Birthday present to myself, no need for ribbons. My whole leg of lamb weighs 4 pounds 14 ounces. In the US, a whole leg will be marketed considerably larger, from 6 to 7 pounds.

But, for my birthday leg of lamb, I am roasting it, French style, not Spanish. That is to say, I don’t want a slow braise, I want the meat still pink and juicy. I don’t want gravy or sauce. I want to taste the lamb, herb-inflected.

No recipe is required—just fresh thyme and rosemary, garlic, salt and pepper and, most important of all, an instant-read meat thermometer. That roast comes out of the oven when the meat reaches an internal temperature of 135ºF.

Meanwhile, I have been honing my love for lamb by trying other cuts, such as lamb ribs. Like pork ribs, lamb riblets are really fatty. But, if you love lamb as I do, this is good, as the fat conveys the lamb flavor and makes the meat especially succulent and juicy.

Lamb riblets with garlicky sauce.

Lamb Riblets with Garlic Sauce
Costillitas de Cordero al Ajillo

Spanish style, this dish is accompanied by patatas fritas, fries. However, the ribs are also good with rice or cous cous alongside for soaking up the sauce.

Serves 4.

Racks of ribs, cut into segments.
2 ½ pounds lamb riblets (2-3 racks of ribs)
Salt and freshly ground black pepper
2 tablespoons olive oil
2 peeled cloves of garlic + 6 unpeeled cloves garlic
1 slice bread, crusts removed
1 sprig parsley + more for garnish
½ tablespoon pimentón (paprika, not smoked)
1 tomato, peeled and quartered
1 teaspoon oregano
¼ teaspoon ground cumin
¼ cup wine vinegar
1 cup water

Cut the racks into segments of 2 or 3 ribs. Sprinkle with salt and pepper and allow to rest at room temperature for 30 minutes.

Heat the oil in a deep skillet. Fry the 2 peeled garlic cloves, the bread and sprig of parsley. Remove when garlic and bread are golden.

In the same oil, brown the lamb riblets. With the side of a knife, crush the unpeeled garlics.

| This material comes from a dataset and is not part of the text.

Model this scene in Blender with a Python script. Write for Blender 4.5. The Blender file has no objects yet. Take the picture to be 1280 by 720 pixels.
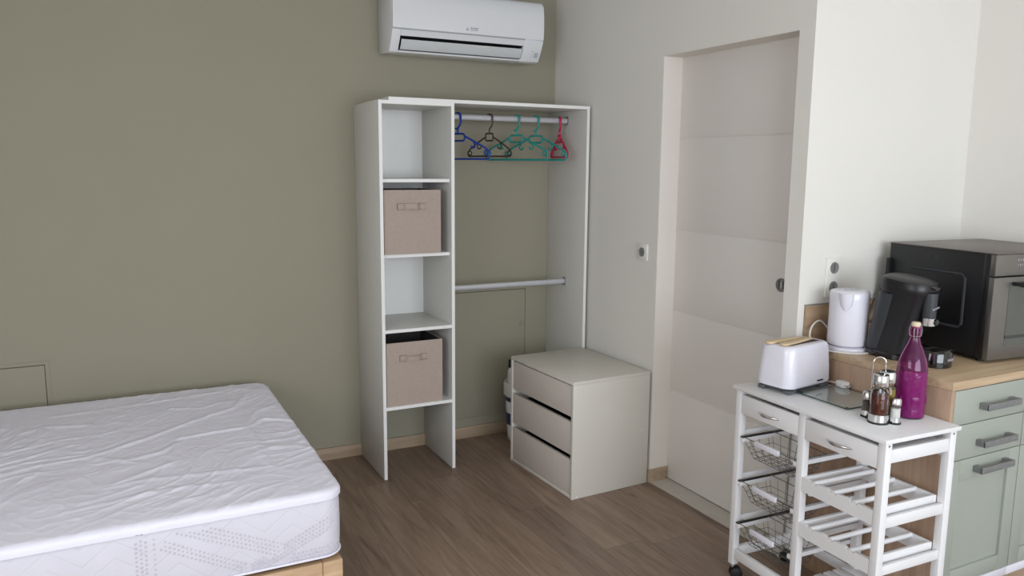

Add them to the pan with the ribs.

In a blender or food processor, combine the fried garlic, fried bread, fried parsley, pimentón, tomato, oregano, cumin and vinegar. Process to make a smooth paste.

Add the paste to the ribs with the water and ½ teaspoon salt. Cover and simmer until the ribs are fork-tender, 30 to 40 minutes. Serve hot garnished with chopped parsley.

Succulent lamb ribs with garlic sauce.


  1. Ah, my father-in-law was just explaining to me about which sheep breeds are used for what. A certain bread was for milk, one for the wool, and another for breeding little lambs for eating (as well as some milk). Churras, Castellanas ... and I can't remember! I didn't have my notebook.

    For our wedding, we had lechazo, a big delicacy in Castilla y León, and I love lamb as well. Your recipe looks divine, and I would love to try my hand at it someday.

    1. Kaley: Only now, the wool is worthless, I am told. Yes, in Spain, baby lamb is for special occasions--your wedding! Also, Christmas Eve. I remember waiting in the queue in Málaga market to buy Christmas lamb. In the US, lamb is for Easter.